Little came of those efforts, though there were assurances that future Palestinian textbooks would reflect a change. Now comes a thorough and thoroughly devastating report on a new generation of Palestinian textbooks used in schools throughout the West Bank, Gaza and east Jerusalem. Based on their attitudes toward “de-legitimization and demonization” of Israel and “indoctrination to violent struggle instead of peace,” the 44 new texts, going back to the summer of 2016, are in some ways worse than the old ones.
In a meeting at our office last week, Arnon Groiss, a retired Israeli journalist and scholar of Mideast studies who has researched Mideast schoolbooks and published dozens of reports on them since 2000, told us the more recent PA texts distort history and leave no hope for peaceful coexistence. He and Ronni Shaked, a professor at Hebrew University with expertise on Palestinian society and its views of the Mideast conflict, prepared a detailed 230-page report published by the Center for Near East Policy Research, funded in part by the Simon Wiesenthal Center.
Groiss, who has studied, translated and analyzed more than100 PA texts, found that the new ones expressed “non-recognition” of Jews having rights in their ancient homeland. Attachment to the land was described as “greedy ambitions,” and Zionism as a colonialist movement and an aspect of Western imperialism. Israel does not appear on maps, the word “Jews” is replaced with “Zionists,” and Jews are demonized as enemies of Islam’s prophets and accused of massacres of Palestinian children.

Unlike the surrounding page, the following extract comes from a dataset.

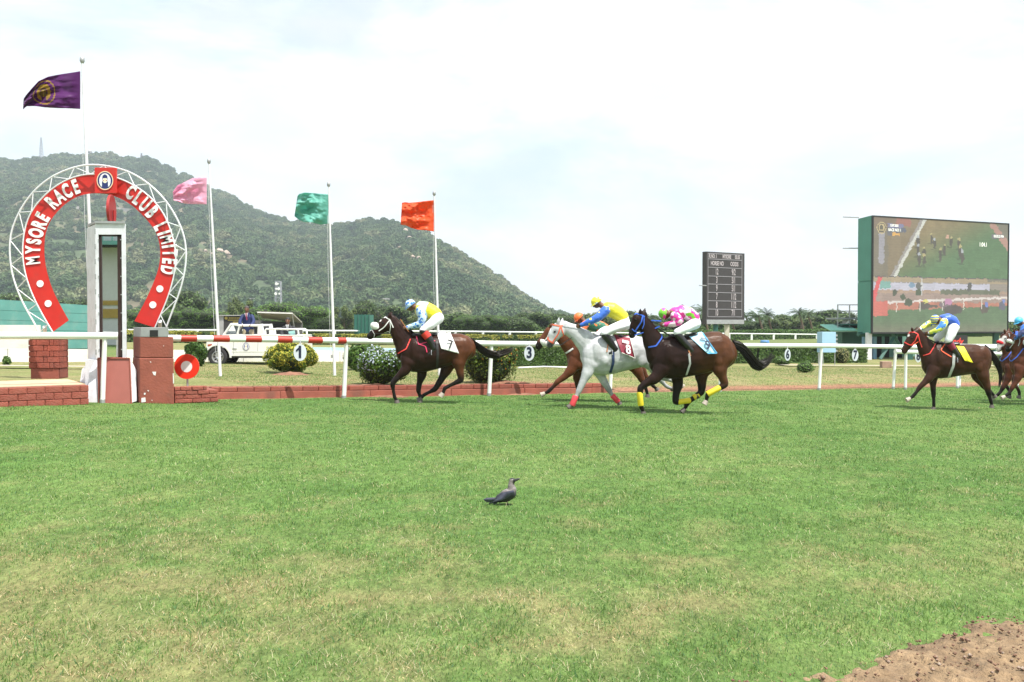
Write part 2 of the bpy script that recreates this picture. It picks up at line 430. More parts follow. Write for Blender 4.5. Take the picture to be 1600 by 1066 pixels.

The report concludes that the new textbooks “emphasize more than their predecessors that Israel’s pre-1967 territory is an integral part of sovereign Palestine, and further increase the intensification of the liberation struggle.”
By contrast, Groiss has found that Israeli textbooks treat individual Palestinians and Arabs with respect and include self-criticism of Israeli actions in warfare.
The United Nations should be called out on using the PA-published textbooks, which defy the spirit of educating for peace and coexistence toward “the other,” ascribed to by both UNESCO (the UN agency for education, science and culture) and UNRWA (the UN Relief and Works Agency for the 1948 war and its refugees).
Pro-Israel activists on the issue are hopeful that Portugal’s Antonio Guterres, who became UN secretary-general in January and is seen as more concerned about UN bias toward Israel than his recent predecessors, may take action. Meantime, Washington should continue to press the UN, as Ambassador Nikki Haley has until now, on addressing its blatant anti-Semitism, with the new PA textbooks a prime example.